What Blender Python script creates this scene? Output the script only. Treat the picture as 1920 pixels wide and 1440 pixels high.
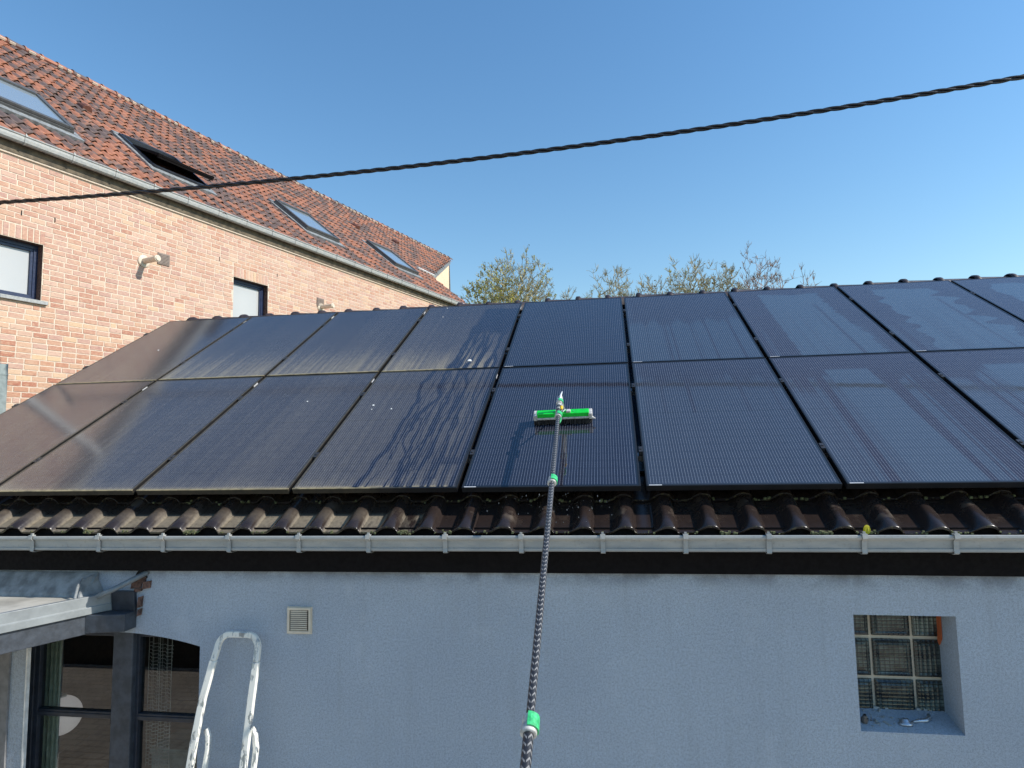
import bpy, math, random
import numpy as np
from mathutils import Vector, Matrix

for o in list(bpy.data.objects):
    bpy.data.objects.remove(o)
SC = bpy.context.scene
COL = SC.collection
R = math.radians
ZC = 3.1                                   # height of the viewpoint above the yard

# ------------------------------------------------------------------ camera
cam_d = bpy.data.cameras.new('camera')
cam = bpy.data.objects.new('camera', cam_d)
COL.objects.link(cam)
cr = Vector((0.98818506, 0.152029, -0.01942835))
cu = Vector((0.03340696, -0.08994031, 0.99538672))
cf = Vector((-0.14958026, 0.98427533, 0.0939565))
m = Matrix(((cr.x, cu.x, -cf.x), (cr.y, cu.y, -cf.y), (cr.z, cu.z, -cf.z))).to_4x4()
m.translation = (0, 0, ZC)
cam.matrix_world = m
cam_d.sensor_fit = 'HORIZONTAL'
cam_d.sensor_width = 36
cam_d.lens = 36 * 1204.235 / 1920
cam_d.clip_start = 0.05
cam_d.clip_end = 3000
SC.camera = cam

# ------------------------------------------------------------------ sky, sun, exposure
SUN_AZ, SUN_EL = R(-4.0), R(37.5)          # measured from +X towards +Y
world = bpy.data.worlds.new('World')
SC.world = world
world.use_nodes = True
wn = world.node_tree
wn.nodes.clear()
sky = wn.nodes.new('ShaderNodeTexSky')
sky.sky_type = 'NISHITA'
sky.sun_disc = False
sky.sun_elevation = SUN_EL
sky.sun_rotation = math.pi / 2 - SUN_AZ
sky.altitude = 0
sky.air_density = 1.5
sky.dust_density = 0.1
sky.ozone_density = 4.0
bg = wn.nodes.new('ShaderNodeBackground')
bg.inputs['Strength'].default_value = 0.083
wo = wn.nodes.new('ShaderNodeOutputWorld')
hs = wn.nodes.new('ShaderNodeHueSaturation')
hs.inputs['Saturation'].default_value = 1.18
wn.links.new(sky.outputs[0], hs.inputs['Color'])
wn.links.new(hs.outputs[0], bg.inputs[0])
wn.links.new(bg.outputs[0], wo.inputs[0])
sd = Vector((math.cos(SUN_AZ) * math.cos(SUN_EL), math.sin(SUN_AZ) * math.cos(SUN_EL), math.sin(SUN_EL)))
sun_d = bpy.data.lights.new('sun', 'SUN')
sun_d.energy = 2.6
sun_d.angle = R(0.53)
sun_d.color = (1.0, 0.94, 0.85)
sun = bpy.data.objects.new('sun', sun_d)
sun.rotation_euler = sd.to_track_quat('Z', 'Y').to_euler()
sun.location = (8, -2, 12)
COL.objects.link(sun)
SC.view_settings.view_transform = 'Standard'
SC.view_settings.look = 'None'
SC.view_settings.gamma = 1
SC.view_settings.exposure = 1.08
SC.view_settings.use_curve_mapping = False
SC.render.engine = 'CYCLES'
SC.cycles.max_bounces = 8
SC.cycles.transparent_max_bounces = 12

# ------------------------------------------------------------------ node helper
class NT:
    def __init__(s, name):
        s.m = bpy.data.materials.new(name)
        s.m.use_nodes = True
        s.t = s.m.node_tree
        s.t.nodes.clear()
        s.out = s.t.nodes.new('ShaderNodeOutputMaterial')
    def n(s, kind, **kw):
        x = s.t.nodes.new('ShaderNode' + kind)
        for k, v in kw.items():
            setattr(x, k, v)
        return x
    def put(s, inp, v):
        if isinstance(v, bpy.types.NodeSocket):
            s.t.links.new(v, inp)
        elif v is not None:
            if inp.type == 'RGBA' and len(v) == 3:
                v = (*v, 1)
            inp.default_value = v
    def math(s, op, a, b=None, c=None, clamp=False):
        x = s.n('Math', operation=op, use_clamp=clamp)
        for i, v in enumerate((a, b, c)):
            if v is not None:
                s.put(x.inputs[i], v)
        return x.outputs[0]
    def mix(s, f, a, b, blend='MIX'):
        x = s.n('Mix', data_type='RGBA', blend_type=blend)
        s.put(x.inputs[0], f); s.put(x.inputs[6], a); s.put(x.inputs[7], b)
        return x.outputs[2]
    def lerp(s, f, a, b):
        x = s.n('Mix', data_type='FLOAT')
        s.put(x.inputs[0], f); s.put(x.inputs[2], a); s.put(x.inputs[3], b)
        return x.outputs[0]
    def ramp(s, f, a, b, lo=0.0, hi=1.0):
        x = s.n('MapRange', clamp=True, interpolation_type='SMOOTHSTEP')
        for i, v in enumerate((f, a, b, lo, hi)):
            s.put(x.inputs[i], v)
        return x.outputs[0]
    def coords(s, kind='Object'):
        return s.n('TexCoord').outputs[kind]
    def pos(s):
        return s.n('NewGeometry').outputs['Position']
    def scale(s, v, sc):
        x = s.n('VectorMath', operation='MULTIPLY')
        s.put(x.inputs[0], v); s.put(x.inputs[1], sc)
        return x.outputs[0]
    def xyz(s, v):
        x = s.n('SeparateXYZ'); s.put(x.inputs[0], v)
        return x.outputs
    def noise(s, v, scale, detail=3, rough=.55, dist=0):
        x = s.n('TexNoise')
        s.put(x.inputs['Vector'], v)
        x.inputs['Scale'].default_value = scale
        x.inputs['Detail'].default_value = detail
        x.inputs['Roughness'].default_value = rough
        x.inputs['Distortion'].default_value = dist
        return x.outputs['Fac']
    def rnd(s):
        a = s.n('NewGeometry').outputs['Random Per Island']
        b = s.n('ObjectInfo').outputs['Random']
        return s.math('FRACT', s.math('ADD', s.math('MULTIPLY', a, 1.0), s.math('MULTIPLY', b, 7.31)))
    def attr(s, name):
        return s.n('Attribute', attribute_name=name).outputs['Fac']
    def colramp(s, f, stops, interp='LINEAR'):
        x = s.n('ValToRGB'); s.put(x.inputs[0], f)
        r = x.color_ramp; r.interpolation = interp
        while len(r.elements) < len(stops):
            r.elements.new(1)
        for e, (p, c) in zip(r.elements, stops):
            e.position = p; e.color = (*c, 1)
        return x.outputs[0]
    def bump(s, h, strength, dist):
        x = s.n('Bump')
        x.inputs['Strength'].default_value = strength
        x.inputs['Distance'].default_value = dist
        s.put(x.inputs['Height'], h)
        return x.outputs[0]
    def bsdf(s, col, rough=.5, metal=0, spec=None, normal=None, **kw):
        b = s.n('BsdfPrincipled')
        s.put(b.inputs['Base Color'], col); s.put(b.inputs['Roughness'], rough); s.put(b.inputs['Metallic'], metal)
        if spec is not None:
            s.put(b.inputs['Specular IOR Level'], spec)
        if normal is not None:
            s.put(b.inputs['Normal'], normal)
        for k, v in kw.items():
            s.put(b.inputs[k.replace('_', ' ')], v)
        return b.outputs[0]
    def done(s, sh):
        s.t.links.new(sh, s.out.inputs[0])
        return s.m

def simple(name, col, rough=.5, metal=0, var=.12, nscale=18, bump=0.0, spec=None, bscale=60):
    t = NT(name)
    p = t.pos()
    f = t.noise(p, nscale, 4, .6)
    dark = tuple(c * (1 - 1.6 * var) for c in col)
    lite = tuple(min(1, c * (1 + 1.2 * var)) for c in col)
    c = t.mix(t.ramp(f, .3, .7), dark, lite)
    nm = t.bump(t.noise(p, bscale, 3, .6), bump, .004) if bump else None
    r = t.ramp(t.noise(p, nscale * 2.3, 2), .3, .7, max(.03, rough - .07), min(1, rough + .07))
    return t.done(t.bsdf(c, r, metal, spec, nm))

M = {}
# ------------------------------------------------------------------ materials
def mat_stucco():
    t = NT('grey_render'); p = t.pos()
    fine = t.noise(p, 220, 2, .6); med = t.noise(p, 85, 3, .6); big = t.noise(p, 1.3, 4, .6)
    c = t.mix(t.ramp(big, .3, .7), (.42, .48, .56), (.475, .54, .62))
    grain = t.math('ADD', t.math('MULTIPLY', fine, .6), t.math('MULTIPLY', med, .4))
    c = t.mix(t.ramp(grain, .36, .62), t.mix(.62, c, (.21, .23, .25)), c)
    # run-off grime just below the eave board and slight vertical streaks
    x, y, z = t.xyz(p)
    st = t.noise(t.scale(p, (5, 5, .35)), 3, 3, .6)
    c = t.mix(t.math('MULTIPLY', t.ramp(st, .5, .75), .22), c, (.30, .32, .34))
    c = t.mix(t.math('MULTIPLY', t.ramp(t.noise(p, 4.5, 5, .7), .55, .72), .18), c, (.60, .64, .67))
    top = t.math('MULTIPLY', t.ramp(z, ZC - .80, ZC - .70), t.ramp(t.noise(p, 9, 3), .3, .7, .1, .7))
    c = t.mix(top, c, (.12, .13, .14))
    return t.done(t.bsdf(c, .9, 0, .25, t.bump(grain, 1.0, .006)))
M['stucco'] = mat_stucco()
M['fascia'] = simple('dark_fascia_board', (.0045, .0035, .004), .75, bump=.15, spec=.15)
M['soffit'] = simple('weathered_soffit_board', (.11, .085, .055), .7, var=.3, nscale=9)
M['timber'] = simple('slate_painted_timber', (.045, .054, .068), .5, var=.2, bump=.2)
M['timber_dk'] = simple('dark_painted_frame', (.022, .028, .04), .4, var=.2)
M['navy'] = simple('navy_window_frame', (.020, .032, .075), .35)
M['alu_edge'] = simple('white_roof_trim', (.23, .25, .255), .45, var=.14, nscale=6)
M['white'] = simple('white_painted_edge', (.78, .78, .76), .5)
M['lead'] = simple('lead_flashing', (.23, .245, .25), .55, var=.25, nscale=12, bump=.3)
M['membrane'] = simple('pale_roof_covering', (.42, .40, .35), .85, var=.2, nscale=3, bump=.3)
M['mortar'] = simple('pale_mortar', (.63, .525, .415), .95, var=.1, nscale=40, bump=.3)
M['blueroof'] = simple('blue_roofing_underlay', (.02, .06, .11), .6)
M['stone'] = simple('blue_grey_stone_sill', (.34, .35, .34), .7, nscale=40)
M['render_orange'] = simple('peach_render', (.80, .58, .40), .9, var=.06, nscale=2)
M['verge'] = simple('grey_verge_board', (.20, .21, .21), .6)
M['skyframe'] = simple('dark_grey_window_cladding', (.085, .088, .09), .45)
M['blind'] = simple('white_roller_blind', (.72, .72, .70), .45, var=.03, nscale=1.2)
M['cream'] = simple('cream_plastic', (.66, .575, .45), .45, var=.06)
M['grille'] = simple('dull_brown_grille', (.22, .17, .14), .55)
M['black'] = simple('black_void', (.006, .006, .007), .8)
M['bark'] = simple('pale_grey_bark', (.38, .325, .19), .9, var=.3, nscale=3)
M['bark2'] = simple('brown_bark', (.36, .27, .235), .9, var=.3, nscale=3)
M['bud'] = simple('yellow_green_buds', (.46, .42, .04), .6, var=.35, nscale=1.5)
M['bud2'] = simple('brown_buds', (.36, .27, .12), .6, var=.35, nscale=1.5)
M['green'] = simple('bright_green_plastic', (.004, .62, .045), .35, var=.1, nscale=30)
M['green2'] = simple('worn_green_clamp', (.05, .50, .18), .4, var=.2, nscale=60)
M['greyplastic'] = simple('light_grey_plastic', (.52, .51, .48), .45, var=.2, nscale=60)
M['bristle'] = simple('dark_bristles', (.02, .02, .022), .7)
M['yellow'] = simple('yellow_connector', (.85, .55, .02), .4)
M['hose'] = simple('clear_white_hose', (.66, .68, .70), .3)
M['steel'] = simple('satin_metal', (.55, .57, .60), .32, metal=.85)
M['dull_metal'] = simple('dull_brass_fitting', (.20, .18, .16), .45, metal=.5)
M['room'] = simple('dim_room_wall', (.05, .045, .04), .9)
M['roomfloor'] = simple('brown_floorboards', (.26, .19, .14), .55, var=.2)
M['curtain'] = simple('pale_green_curtain', (.40, .42, .34), .9)
M['lace'] = simple('grey_lace', (.42, .40, .38), .9)
M['boxpale'] = simple('pale_green_box', (.40, .47, .43), .6)
M['dropping'] = simple('white_bird_dropping', (.8, .8, .76), .8)
M['sticker'] = simple('white_sticker', (.55, .56, .58), .5)
M['leaf'] = simple('yellow_leaf', (.45, .40, .01), .6)
M['moss'] = simple('pale_moss', (.13, .135, .06), .95, var=.4, nscale=120)
M['gulls'] = simple('paint_white', (.80, .80, .78), .6)
M['clampalu'] = simple('black_clamp', (.05, .05, .055), .4, metal=.4)
M['rail'] = simple('aluminium_rail', (.35, .36, .37), .4, metal=.8)
M['duct'] = simple('pale_green_grey_duct', (.24, .28, .27), .5)
M['terracotta_dk'] = simple('dark_vent_tile', (.16, .065, .045), .7)
M['oldbrick'] = simple('old_brown_brick', (.12, .066, .05), .9, var=.4, nscale=40, bump=.5)
M['palezinc'] = simple('pale_painted_downpipe', (.72, .72, .70), .45)
M['conduit'] = simple('grey_conduit', (.16, .19, .21), .4)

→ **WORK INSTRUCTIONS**
Your output consists solely of the lines from the one with "M['room'] = simple('dim_room_wall', (.05, .045, .04), .9)" through the last line, copied exactly.

→ **FINISHED TASK**
M['room'] = simple('dim_room_wall', (.05, .045, .04), .9)
M['roomfloor'] = simple('brown_floorboards', (.26, .19, .14), .55, var=.2)
M['curtain'] = simple('pale_green_curtain', (.40, .42, .34), .9)
M['lace'] = simple('grey_lace', (.42, .40, .38), .9)
M['boxpale'] = simple('pale_green_box', (.40, .47, .43), .6)
M['dropping'] = simple('white_bird_dropping', (.8, .8, .76), .8)
M['sticker'] = simple('white_sticker', (.55, .56, .58), .5)
M['leaf'] = simple('yellow_leaf', (.45, .40, .01), .6)
M['moss'] = simple('pale_moss', (.13, .135, .06), .95, var=.4, nscale=120)
M['gulls'] = simple('paint_white', (.80, .80, .78), .6)
M['clampalu'] = simple('black_clamp', (.05, .05, .055), .4, metal=.4)
M['rail'] = simple('aluminium_rail', (.35, .36, .37), .4, metal=.8)
M['duct'] = simple('pale_green_grey_duct', (.24, .28, .27), .5)
M['terracotta_dk'] = simple('dark_vent_tile', (.16, .065, .045), .7)
M['oldbrick'] = simple('old_brown_brick', (.12, .066, .05), .9, var=.4, nscale=40, bump=.5)
M['palezinc'] = simple('pale_painted_downpipe', (.72, .72, .70), .45)
M['conduit'] = simple('grey_conduit', (.16, .19, .21), .4)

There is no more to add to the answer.